Which brings me to the fact that, as you may have noticed, this newsletter is no longer called Big Team Farms. I’m changing the name because I’m doing something different, but also because writing a newsletter (and two books) with “farm” in the title contributes to the centering of farms, and I’ve come to realize that affixing the words “big” and “team” to it didn’t do nearly enough to challenge that fact.
So let me welcome you to People Eat the Land, a newsletter exploring fantastical possibilities for more whimsical, weird, diverse, dynamic, just, resilient, sacred, and delicious food systems.
I have a ton of ideas of what I want to do here, from unpacking more of the work I’ve done recently (including some fiction-ish projects?!) to imagining-out-loud what the future might look like and how we could get there. But I’ll also emphasize, all this geo-mythology and agro-magical talk doesn’t mean we’re not also going to get into the news from time to time, and topics like regenerative ag, carbon markets, and the 2024(?) Farm Bill. Nothing is off the table, there are no rules, and all the pieces matter.
If you’re wondering, at this point, whether or not I have a wall in my house dedicated to sticky notes, index cards, maps and pictures, all connected by red string— I do. Am I slipping slowly into madness? A girl can dream.
Plus, I’m excited to explore new ways to integrate your interests and feedback on what I’m researching, what’s coming out of it, and how you interact with my work. But to hopefully avoid this thing devolving into total chaos, I wanted to lay out some broad strokes of what my current aims are here.
So what are we going to do here?
Understanding our agri-cultural history
The most common idea of the history of agriculture that I hear goes something like this. “In the beginning, humans were hunters and gathers, and everyone’s lives were nasty, brutish, and short. Then humans learned agriculture, civilization dawned, we weren’t hungry anymore, and the rest is history.” This story is not true, despite how common it is.
And yet, this idea—that farming, and thus farms, made us who we are—is foundational to our farm-centric understanding of food, land, and everything. Unpacking the real human history of procuring calories from the landscape has been eye-opening for me, and I’m excited to share. In learning a more complete agricultural history, we’ll begin to lay a new, more stable foundation for our thinking about the food system.

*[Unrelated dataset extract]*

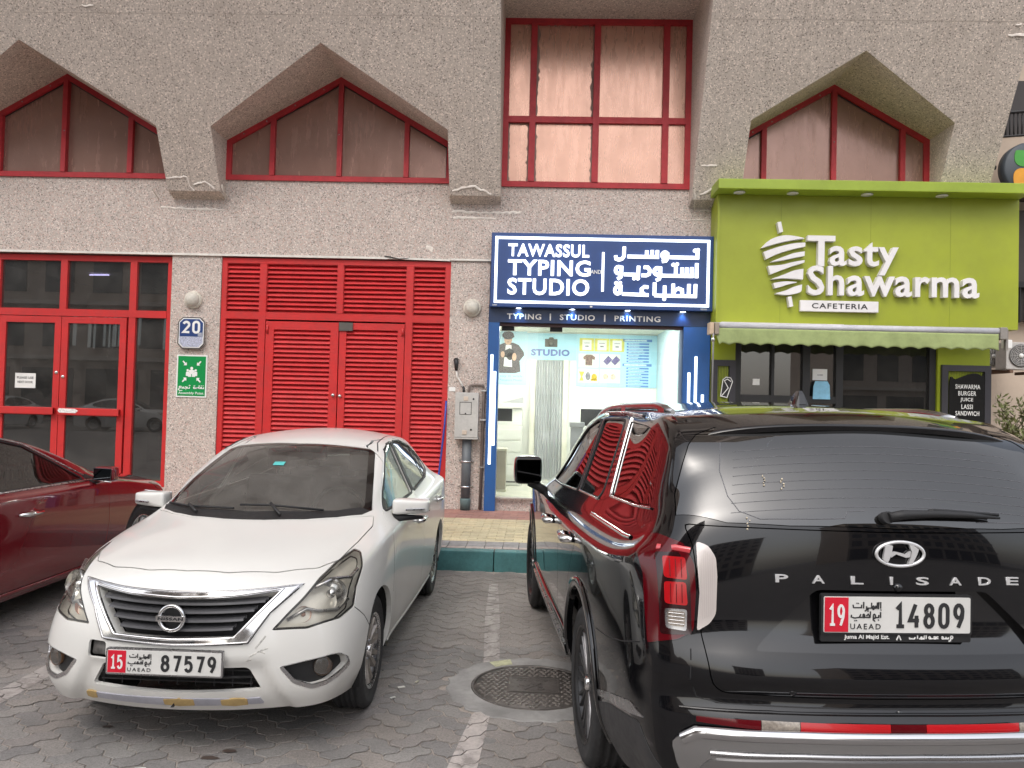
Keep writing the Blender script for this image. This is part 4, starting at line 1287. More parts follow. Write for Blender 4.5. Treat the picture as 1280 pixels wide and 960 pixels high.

Engaging modern agrarian mythology
Our culture and lives are literally littered with agrarian mythology. I wrote about this detritus weekly in the Big Team Farms newsletter, and we’ll continue the tradition here— discussing farming, food, agriculture, and land in pop culture and beyond, understanding how exposure to a very specific agricultural mythology shapes our perspectives not only on the food system, but on everything from politics and patriotism to finance and the environment.

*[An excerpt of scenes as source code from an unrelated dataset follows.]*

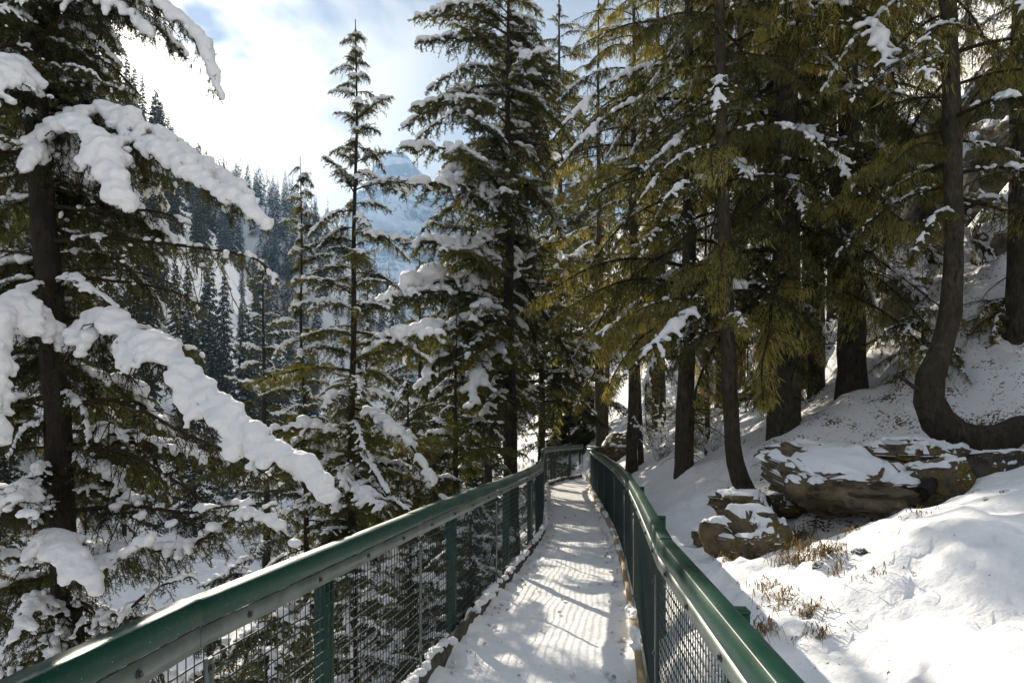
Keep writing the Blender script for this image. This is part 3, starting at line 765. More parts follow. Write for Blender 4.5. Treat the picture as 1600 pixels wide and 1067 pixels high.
p = W(1330, 782, 6.9); rock('ledge_rock', 'long flat ledge of mossy rock with a dark hollow beneath, above the foreground snow', (p[0], p[1]+.35, p[2]+.16), (.62, .72, .22), 3, 'rock', .05, .42, .62, .26, tilt=.24)
p = W(1175, 850, 6.4); rock('boulder', 'squat dark boulder dusted with snow just beyond the right railing', (p[0]+.02, p[1], p[2]-.10), (.33, .36, .36), 7, 'rock', .5, .4, .66, .3)
p = W(1165, 795, 7.4); rock('rock', 'small tilted brown rock behind the squat boulder by the right railing', (p[0], p[1], p[2]-.02), (.30, .26, .15), 12, 'rock', -.5, .4, .75, .25)
p = W(1555, 745, 6.9); rock('boulder', 'dark jagged boulder at the right edge under the bent trunk', (p[0]+.05, p[1]+.02, p[2]-.12), (.50, .40, .30), 15, 'rock_d', .3, .45, .55, .3)
p = W(1425, 705, 7.6); rock('rock', 'flat slab of rock under the snow left of the bent trunk', (p[0], p[1], p[2]-.02), (.42, .32, .14), 19, 'rock', .5, .5, .5, .2)
p = W(1470, 760, 6.8); rock('rock', 'mossy broken rock between the ledge and the dark jagged boulder', (p[0], p[1], p[2]), (.26, .28, .28), 23, 'rock', .9, .4, .7, .3)
p = W(1300, 712, 8.2); rock('rock', 'low rock hump under thin snow on top of the ledge', (p[0], p[1], p[2]-.05), (.5, .4, .14), 29, 'rock', .2, .4, .45, .25)
p = W(964, 704, 22.); rock('boulder', 'brown layered boulder beside the far bend of the walkway', (p[0]+.1, p[1], p[2]), (.5, .6, .42), 31, 'rock', .2, .15, .55, .5, .08)
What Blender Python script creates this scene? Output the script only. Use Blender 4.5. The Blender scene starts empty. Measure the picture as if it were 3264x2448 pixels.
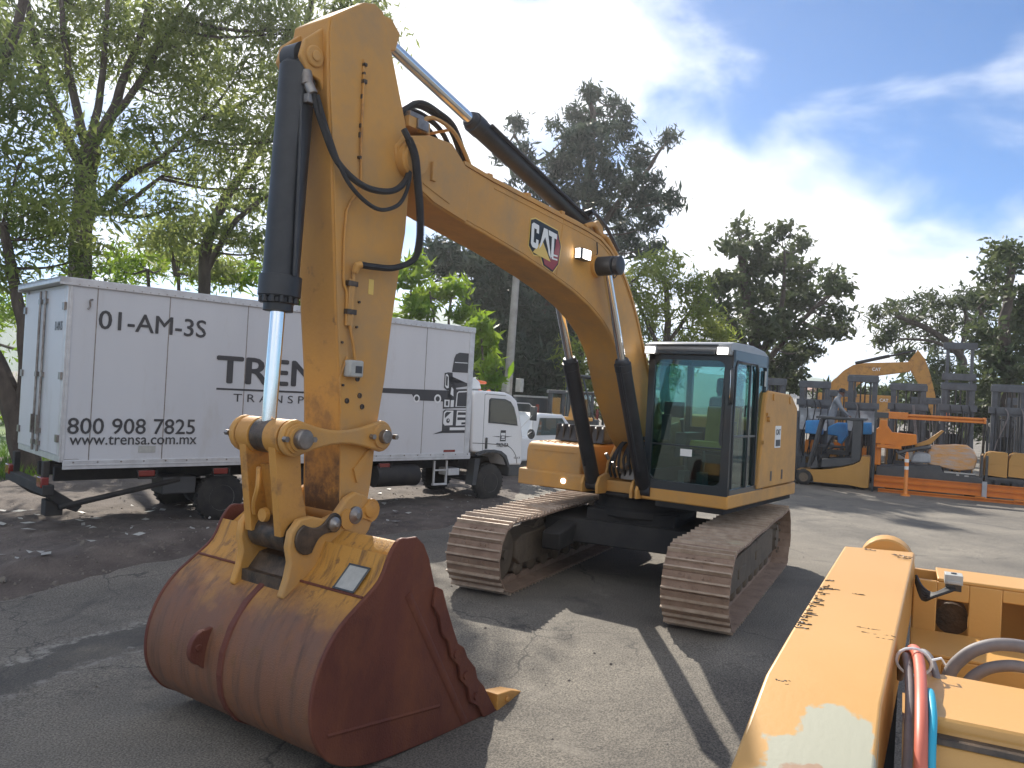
import bpy, bmesh, math, random
import numpy as np
from mathutils import Matrix, Vector
S = bpy.context.scene
COL = S.collection
rad = math.radians
random.seed(7)

# ------------------------------------------------------------------ camera, sky, sun, exposure
CAM = Vector((9.832, 2.890, 2.221)); YAW, PIT, ROL, FPX = 3.597, 0.009, 0.054, 2562.8
_f = Vector((math.cos(PIT)*math.cos(YAW), math.cos(PIT)*math.sin(YAW), math.sin(PIT)))
_r = Vector((math.sin(YAW), -math.cos(YAW), 0)); _u = _r.cross(_f)
_r, _u = _r*math.cos(ROL)+_u*math.sin(ROL), -_r*math.sin(ROL)+_u*math.cos(ROL)
cam = bpy.data.cameras.new('camera'); camo = bpy.data.objects.new('camera', cam); COL.objects.link(camo)
cam.sensor_width = 36; cam.lens = FPX*36/3264; cam.clip_end = 5000; cam.clip_start = .05
camo.matrix_world = Matrix(((_r.x, _u.x, -_f.x, CAM.x), (_r.y, _u.y, -_f.y, CAM.y), (_r.z, _u.z, -_f.z, CAM.z), (0, 0, 0, 1)))
S.camera = camo
HAZE = .0007
SUN_AZ, SUN_EL = rad(-140.5), rad(36.0)
SUND = Vector((math.cos(SUN_AZ)*math.cos(SUN_EL), math.sin(SUN_AZ)*math.cos(SUN_EL), math.sin(SUN_EL)))
W = bpy.data.worlds.new('World'); S.world = W; W.use_nodes = True
nt = W.node_tree; bg = nt.nodes['Background']
sky = nt.nodes.new('ShaderNodeTexSky'); sky.sky_type = 'NISHITA'; sky.sun_disc = False
sky.sun_elevation = SUN_EL; sky.sun_rotation = math.atan2(SUND.x, SUND.y); sky.altitude = 2200; sky.air_density = .75; sky.dust_density = .12; sky.ozone_density = 3.5
tc = nt.nodes.new('ShaderNodeTexCoord')
mp = nt.nodes.new('ShaderNodeMapping'); mp.inputs['Scale'].default_value = (1, 1, 2.0); mp.inputs['Location'].default_value = (.3, 1.15, .2)
nz = nt.nodes.new('ShaderNodeTexNoise'); nz.inputs['Scale'].default_value = 5.2; nz.inputs['Detail'].default_value = 9; nz.inputs['Roughness'].default_value = .52; nz.inputs['Distortion'].default_value = .35
nb = nt.nodes.new('ShaderNodeMath'); nb.operation = 'MULTIPLY_ADD'; nb.inputs[1].default_value = 1.25; nb.inputs[2].default_value = -.135; nt.links.new(nz.outputs['Fac'], nb.inputs[0]); acc = nb.outputs[0]
def _dir(px, py): return (_f + _r*((px-1632)/FPX) - _u*((py-1224)/FPX)).normalized()
for px, py, rd, am in ((1000, -350, 24, .36), (1250, 150, 11, .20), (600, 300, 24, .18), (1880, 190, 5.5, .15), (2310, 275, 3.6, .11), (2150, 540, 5, .20), (2480, 760, 8, .20), (2150, 850, 10, .24), (2800, 830, 8, .13), (3330, 240, 7, .07), (3100, 480, 8, .03), (2650, 1100, 12, .13), (3200, 980, 8, .10), (2250, 620, 30, .10), (2900, 900, 22, .08), (2450, 60, 9, -.10), (2900, 80, 14, -.16), (3150, 350, 10, -.08), (None, Vector((.80, .50, .33)), 80, .34), (None, Vector((.2, -.6, .75)), 45, .16)):  # Vector entries: unseen bright clouds, added out of frame as fill light
    dn = nt.nodes.new('ShaderNodeVectorMath'); dn.operation = 'DOT_PRODUCT'; dn.inputs[1].default_value = py.normalized() if px is None else _dir(px, py); nt.links.new(tc.outputs['Generated'], dn.inputs[0])
    mr_ = nt.nodes.new('ShaderNodeMapRange'); mr_.interpolation_type = 'SMOOTHSTEP'; mr_.inputs['From Min'].default_value = math.cos(rad(rd)); mr_.inputs['From Max'].default_value = 1; mr_.inputs['To Max'].default_value = am; nt.links.new(dn.outputs['Value'], mr_.inputs['Value'])
    ad = nt.nodes.new('ShaderNodeMath'); nt.links.new(acc, ad.inputs[0]); nt.links.new(mr_.outputs['Result'], ad.inputs[1]); acc = ad.outputs[0]
cr = nt.nodes.new('ShaderNodeValToRGB'); cr.color_ramp.elements[0].position = .40; cr.color_ramp.elements[1].position = 1.0; cr.color_ramp.interpolation = 'EASE'
mx = nt.nodes.new('ShaderNodeMixRGB'); mx.inputs['Color2'].default_value = (9.0, 9.2, 9.5, 1)
nt.links.new(tc.outputs['Generated'], mp.inputs['Vector']); nt.links.new(mp.outputs['Vector'], nz.inputs['Vector'])
nt.links.new(acc, cr.inputs['Fac']); nt.links.new(cr.outputs['Color'], mx.inputs['Fac'])
tint = nt.nodes.new('ShaderNodeMixRGB'); tint.blend_type = 'MULTIPLY'; tint.inputs['Fac'].default_value = 1; tint.inputs['Color2'].default_value = (.54, .90, 1.08, 1); nt.links.new(sky.outputs['Color'], tint.inputs['Color1']); nt.links.new(tint.outputs['Color'], mx.inputs['Color1']); nt.links.new(mx.outputs['Color'], bg.inputs['Color'])
bg.inputs['Strength'].default_value = .082
sl = bpy.data.lights.new('sun', 'SUN'); sl.energy = 4.2; sl.angle = rad(.5); sl.color = (1, .93, .82)
so = bpy.data.objects.new('sun', sl); COL.objects.link(so); so.rotation_euler = SUND.to_track_quat('Z', 'Y').to_euler()
S.view_settings.view_transform = 'Standard'; S.view_settings.look = 'None'; S.view_settings.exposure = .9; S.view_settings.gamma = 1
S.cycles.max_bounces = 6; S.cycles.transparent_max_bounces = 24; S.cycles.use_denoising = True

def P(px, py, dep):                                    # survey: photo sight line (3264 px wide) at a depth in metres
    return CAM + (_f + _r*((px-1632)/FPX) - _u*((py-1224)/FPX))*dep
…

Imagining along all the edges of the future food system
This is the part I’m most excited about. With our new foundational understanding of agri-cultural history and with our bias towards agrarian mythology illuminated, we’re going to explore ideas—from marginal to radical—for how we might engage with land and food differently. We’ll hear from experts, engage with practitioners, and most of all, we’ll imagine. We’ll shape and tell stories about the food and farm system we want beyond the bounds of what the current power players deem “practical” or “feasible” given the constraints of American capitalism.
What will it look like?
People Eat the Land will (for now) come in three flavors— Original (Essay), Book Club, and Podcast.

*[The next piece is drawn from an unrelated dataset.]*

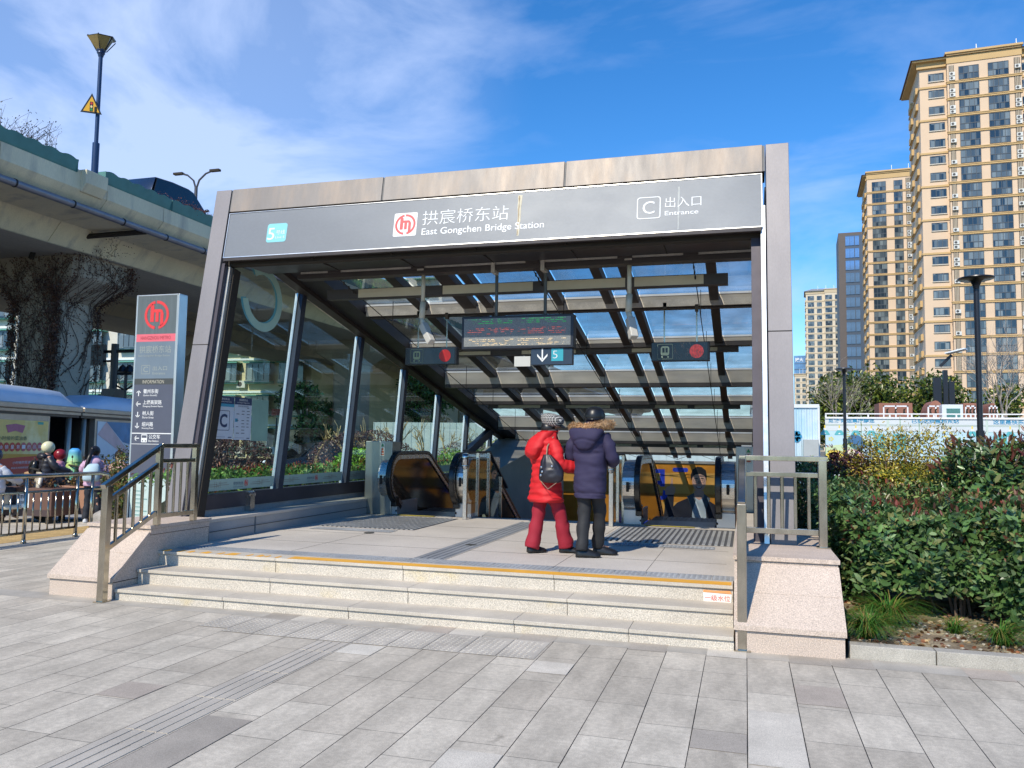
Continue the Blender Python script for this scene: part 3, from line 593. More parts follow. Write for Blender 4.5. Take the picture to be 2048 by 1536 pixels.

Essays will feel familiar to Big Team folks out there— but these are going to be a lot more wide-ranging than they’ve been in the past, including everything from opinion and analysis to creative essay and short stories. Upcoming essay topics include:
Wanna Make a Difference? Stay: Moving for Work and the Anti-capitalism of Context
Eating in a World with Many Gods
Why the Renewable Fuels Standard Worked (And Other Counterintuitive Paths to Progress)
For the Love of Bananas
Strangely Like War: Violence, Love, and Our Relationship with Land
Book Club is something I’ve wanted to do for a long time, ever since the late cretaceous period when I did a book-a-day challenge and wrote about the books I read. Plus, reading books about food and ag (by the broadest possible definition) can be a grind, and if I can save you some time by sharing what I’ve learned from various titles, that would make me happy. Upcoming book club books include:
Creatures of Empire: How Domestic Animals Transformed Early America, Virginia DeJohn Anderson
The Social Leap: The New Evolutionary Science of Who We Are, Where We Come from, and What Makes Us Happy, William von Hippel
In Cold Blood, Truman Capote
Podcasts. I still struggle with the idea that I’m a professional podcaster, because that feels weird (and… asshole-y? for some reason?). But I create and consume a lot of audio content related to food, agriculture, and land, and I want to process and integrate what I know, and share it with you. Upcoming podcast analysis includes:
Are We Running Out of Farmland? The Only Thing That Lasts
Powell Maps the Colorado River and Sees the Future, Ag Interrupted
Ghost Herd: A true story of family, fraud, land and power
in the American West
So that’s the plan.
Look out for this newsletter on most Friday mornings. I can’t wait to hear your feedback over the coming weeks and months as I work out the kinks. If you have requests or recommendations of what I should cover here, please email me!
In the meantime, I hope you are having a peaceful and joyful early Winter, and that all is well with you and yours.
Rock on,
Sarah
Here is a recent paper about center and periphery of food systems. It seems that the periphery is where the focus needs to be. https://ecologyandsociety.org/vol28/iss4/art16/
Happy that you are back! Your saying “rich farmers create food for poor people and poor farmers create food for the rich” from Farming and other F words still sticks with me. Really interested to hear what you are thinking about and looking forward to reading more.